**Work to do**
Find the lines that contain the word "pixels" and copy each one.

**Collected material**

────

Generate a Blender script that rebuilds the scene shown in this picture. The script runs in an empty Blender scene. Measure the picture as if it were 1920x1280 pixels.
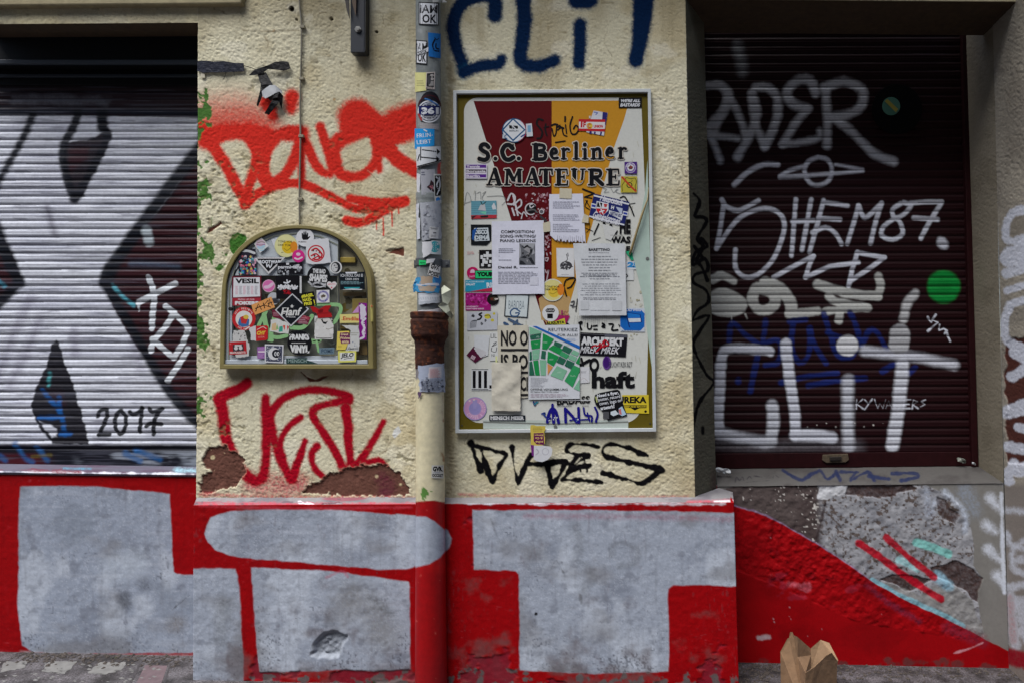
import bpy, math, random
import numpy as np
from mathutils import Matrix, Vector, geometry
random.seed(7)
SC = bpy.context.scene
COL = SC.collection
R = math.radians
# ------------------------------------------------------------------ camera
W0, H0, F = 1920.0, 1280.0, 1280.0          # photograph size and focal length in its pixels (24 mm)
CAMZ = 1.40
PITCH, ROLL = R(1.92), R(0.55)
rot = Matrix.Rotation(PITCH, 3, 'X') @ Matrix.Rotation(R(90), 3, 'X') @ Matrix.Rotation(ROLL, 3, 'Z')
v = rot.transposed() @ Vector((0, 1, 0))     # where the depth direction falls from the principal point
PCX = 1235.0 - F * v.x / -v.z                 # frame is a crop: its principal point is off centre
PCY = 683.0 + F * v.y / -v.z
cam = bpy.data.cameras.new('camera')
cam.lens, cam.sensor_width, cam.sensor_fit = 24.0, 36.0, 'HORIZONTAL'
cam.shift_x = -(PCX - W0 / 2) / W0
cam.shift_y = (PCY - H0 / 2) / W0
cam.clip_start, cam.clip_end = 0.05, 500
camo = bpy.data.objects.new('camera', cam)
camo.matrix_world = Matrix.Translation((0, 0, CAMZ)) @ rot.to_4x4()
COL.objects.link(camo)
SC.camera = camo
# ------------------------------------------------------------------ light
SUN_EL, SUN_AZ = R(64), R(-38)               # from the street, upper left
wd = bpy.data.worlds.new('World'); SC.world = wd; wd.use_nodes = True
nt = wd.node_tree; bg = nt.nodes['Background']
sky = nt.nodes.new('ShaderNodeTexSky'); sky.sky_type = 'NISHITA'; sky.sun_disc = False
sky.sun_elevation = SUN_EL; sky.air_density = 1.0; sky.dust_density = 3.0; sky.ozone_density = 1.0
sky.sun_rotation = R(180) - SUN_AZ
nt.links.new(sky.outputs[0], bg.inputs[0]); bg.inputs[1].default_value = 0.05
sl = bpy.data.lights.new('sun', 'SUN'); sl.energy = 1.5; sl.angle = R(42); sl.color = (1.0, 0.995, 0.99)
so = bpy.data.objects.new('sun', sl); COL.objects.link(so)
sd = Vector((math.sin(SUN_AZ) * math.cos(SUN_EL), -math.cos(SUN_AZ) * math.cos(SUN_EL), math.sin(SUN_EL)))
so.rotation_euler = sd.to_track_quat('Z', 'Y').to_euler(); so.location = sd * 20
SC.view_settings.view_transform = 'Standard'; SC.view_settings.look = 'None'
SC.view_settings.gamma = 1.0; SC.view_settings.use_curve_mapping = False
SC.view_settings.exposure = 1.6
# ------------------------------------------------------------------ pixel <-> world
RM = np.array(rot)
def P(px, py, depth):
    """point of the photograph's ray through (px,py) lying on the plane y = depth"""
    px = np.asarray(px, float); py = np.asarray(py, float)
    c = np.stack([(px - PCX) / F, -(py - PCY) / F, -np.ones_like(px)], -1)
    d = c @ RM.T
    t = depth / d[..., 1]
    p = d * t[..., None]; p[..., 2] += CAMZ
    return p
def proj(p):
    q = np.array(p, float); q[..., 2] -= CAMZ
    c = q @ RM
    return PCX + F * c[..., 0] / -c[..., 2], PCY - F * c[..., 1] / -c[..., 2]
def lin(c):
    c = np.asarray(c, float) / 255.0
    return np.where(c <= 0.04045, c / 12.92, ((c + 0.055) / 1.055) ** 2.4)
# ------------------------------------------------------------------ numpy noise
_rs = np.random.RandomState(3)
_T = _rs.rand(512, 512)
def vn(x, y, s=0):
    x = np.asarray(x) + s * 37.7; y = np.asarray(y) + s * 91.3
    xi = np.floor(x).astype(int); yi = np.floor(y).astype(int)
    fx = x - xi; fy = y - yi
    fx = fx * fx * (3 - 2 * fx); fy = fy * fy * (3 - 2 * fy)
    a = _T[yi % 512, xi % 512]; b = _T[yi % 512, (xi + 1) % 512]
    c = _T[(yi + 1) % 512, xi % 512]; d = _T[(yi + 1) % 512, (xi + 1) % 512]
    return (a * (1 - fx) + b * fx) * (1 - fy) + (c * (1 - fx) + d * fx) * fy
def fbm(x, y, s=0, o=4):
    t = 0; a = 0.5; n = 0
    for i in range(o):
        t = t + a * vn(x * 2 ** i, y * 2 ** i, s + i * 5); n += a; a *= 0.5
    return t / n
def sst(x, a, b):
    t = np.clip((x - a) / (b - a), 0, 1)
    return t * t * (3 - 2 * t)
# ------------------------------------------------------------------ paint canvas (colours per vertex)
def zt(Z, pts):
    p = np.asarray(pts, float)
    if Z is None: return p
    return np.stack([Z[0] + p[:, 0] / Z[2], Z[1] + p[:, 1] / Z[2]], -1)
def smooth(pts, n=3):
    p = np.asarray(pts, float)
    if len(p) < 3: return p
    q = np.vstack([2 * p[0] - p[1], p, 2 * p[-1] - p[-2]])
    out = []
    for i in range(1, len(q) - 2):
        for k in range(n):
            t = k / n
            out.append(0.5 * (2 * q[i] + (q[i + 1] - q[i - 1]) * t + (2 * q[i - 1] - 5 * q[i] + 4 * q[i + 1] - q[i + 2]) * t * t
                              + (3 * q[i] - q[i - 1] - 3 * q[i + 1] + q[i + 2]) * t ** 3))
    out.append(p[-1])
    return np.array(out)
class Canvas:
    def __init__(s, px, py, col):
        s.px, s.py = px, py
        s.c = np.tile(lin(col), (len(px), 1))
        s.grain = vn(px * 0.55, py * 0.55, 11) * 0.6 + vn(px * 0.25, py * 0.25, 12) * 0.4
        s.wob = fbm(px * 0.06, py * 0.06, 13, 3) - 0.5
        s.h = np.zeros(len(px))
        s.gk = 0.9
    def mix(s, idx, a, col):
        g = s.grain[idx]
        a = np.clip(a + (g - 0.5) * s.gk * 4 * a * (1 - a), 0, 1)
        s.c[idx] = s.c[idx] * (1 - a[:, None]) + lin(col) * a[:, None]
    def tint(s, a, col):
        a = np.clip(a, 0, 1)
        s.c = s.c * (1 - a[:, None]) + lin(col) * a[:, None]
    def stroke(s, Z, pts, r, soft, col, a=1.0, r2=None, wob=1.0, curve=True):
        k = 1.0 if Z is None else Z[2]
        pts = zt(Z, pts); r = r / k; r2 = r if r2 is None else r2 / k
        if len(pts) == 1: pts = np.vstack([pts, pts + 0.01])
        if curve: pts = smooth(pts)
        mr = max(r, r2) + soft + 3
        x0, y0 = pts.min(0) - mr; x1, y1 = pts.max(0) + mr
        idx = np.nonzero((s.px > x0) & (s.px < x1) & (s.py > y0) & (s.py < y1))[0]
        if not len(idx): return
        X = s.px[idx]; Y = s.py[idx]; best = np.full(len(idx), 1e9)
        n = len(pts) - 1
        for i in range(n):
            ax, ay = pts[i]; bx, by = pts[i + 1]
            dx, dy = bx - ax, by - ay; L = dx * dx + dy * dy + 1e-9
            t = np.clip(((X - ax) * dx + (Y - ay) * dy) / L, 0, 1)
            rr = r + (r2 - r) * (i + t) / n
            best = np.minimum(best, np.hypot(X - ax - t * dx, Y - ay - t * dy) - rr)
        best += s.wob[idx] * wob * 4
        al = sst(-best, -soft, soft) * a
        m = al > 0.003
        s.mix(idx[m], al[m], col)
    def sdf(s, pts, pad):
        x0, y0 = pts.min(0) - pad; x1, y1 = pts.max(0) + pad
        idx = np.nonzero((s.px > x0) & (s.px < x1) & (s.py > y0) & (s.py < y1))[0]
        X = s.px[idx]; Y = s.py[idx]; best = np.full(len(idx), 1e9); ins = np.zeros(len(idx), bool)
        n = len(pts)
        for i in range(n):
            ax, ay = pts[i]; bx, by = pts[(i + 1) % n]
            dx, dy = bx - ax, by - ay; L = dx * dx + dy * dy + 1e-9
            t = np.clip(((X - ax) * dx + (Y - ay) * dy) / L, 0, 1)
            best = np.minimum(best, np.hypot(X - ax - t * dx, Y - ay - t * dy))
            if ay != by:
                cr = (ay > Y) != (by > Y)
                ins ^= cr & (X < (bx - ax) * (Y - ay) / (by - ay) + ax)
        return idx, np.where(ins, -best, best)
    def poly(s, Z, pts, soft, col, a=1.0, wob=1.0, h=0.0, hw=3.0):
        pts = zt(Z, pts)
        idx, d = s.sdf(pts, soft + 6 + 3 * wob)
        if not len(idx): return
        d = d + s.wob[idx] * wob * 6
        al = sst(-d, -soft, soft) * a
        m = al > 0.003
        s.mix(idx[m], al[m], col)
        if h: s.h[idx] += h * sst(-d, -hw, hw)
        return idx, d
# ------------------------------------------------------------------ materials
MATS = {}
def mat(name, col=None, rough=0.8, metal=0.0, vc=False, bump=0.0, bscale=400, var=0.0, vscale=30, spec=0.5, bdist=0.002):
    if name in MATS: return MATS[name]
    m = bpy.data.materials.new(name); m.use_nodes = True
    N, L = m.node_tree.nodes, m.node_tree.links
    b = N['Principled BSDF']
    b.inputs['Roughness'].default_value = rough; b.inputs['Metallic'].default_value = metal
    b.inputs['Specular IOR Level'].default_value = spec
    g = N.new('ShaderNodeNewGeometry')
    if vc:
        at = N.new('ShaderNodeAttribute'); at.attribute_name = 'Col'; src = at.outputs['Color']
    else:
        rg = N.new('ShaderNodeRGB'); rg.outputs[0].default_value = (*lin(col), 1); src = rg.outputs[0]
    if var:
        n = N.new('ShaderNodeTexNoise'); n.inputs['Scale'].default_value = vscale; n.inputs['Detail'].default_value = 6
        L.new(g.outputs['Position'], n.inputs['Vector'])
        mr = N.new('ShaderNodeMapRange'); mr.inputs[1].default_value = 0.25; mr.inputs[2].default_value = 0.75
        mr.inputs[3].default_value = 1 - var; mr.inputs[4].default_value = 1 + var
        L.new(n.outputs[0], mr.inputs[0])
        mx = N.new('ShaderNodeMix'); mx.data_type = 'RGBA'; mx.blend_type = 'MULTIPLY'; mx.inputs[0].default_value = 1
        L.new(src, mx.inputs[6]); L.new(mr.outputs[0], mx.inputs[7]); src = mx.outputs[2]
    L.new(src, b.inputs['Base Color'])
    if bump:
        n = N.new('ShaderNodeTexNoise'); n.inputs['Scale'].default_value = bscale; n.inputs['Detail'].default_value = 4
        L.new(g.outputs['Position'], n.inputs['Vector'])
        bp = N.new('ShaderNodeBump'); bp.inputs['Strength'].default_value = bump; bp.inputs['Distance'].default_value = bdist
        L.new(n.outputs[0], bp.inputs['Height']); L.new(bp.outputs[0], b.inputs['Normal'])
    MATS[name] = m
    return m
def M_stucco(): return mat('stucco_paint', rough=0.9, vc=True, bump=0.35, bscale=260, var=0.12, vscale=150, spec=0.05)
def M_smooth(): return mat('painted_render', rough=0.62, vc=True, bump=0.18, bscale=160, var=0.07, vscale=60, spec=0.12)
def M_slat(): return mat('painted_slats', rough=0.5, vc=True, bump=0.1, bscale=90, var=0.10, vscale=70, spec=0.14)
def M_print(): return mat('printed_paper', rough=0.55, vc=True, var=0.05, vscale=90, spec=0.08)
def M_pipe(): return mat('pipe_paint', rough=0.5, vc=True, bump=0.15, bscale=120, var=0.12, vscale=50, spec=0.3)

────

**Task response**
Generate a Blender script that rebuilds the scene shown in this picture. The script runs in an empty Blender scene. Measure the picture as if it were 1920x1280 pixels.
W0, H0, F = 1920.0, 1280.0, 1280.0          # photograph size and focal length in its pixels (24 mm)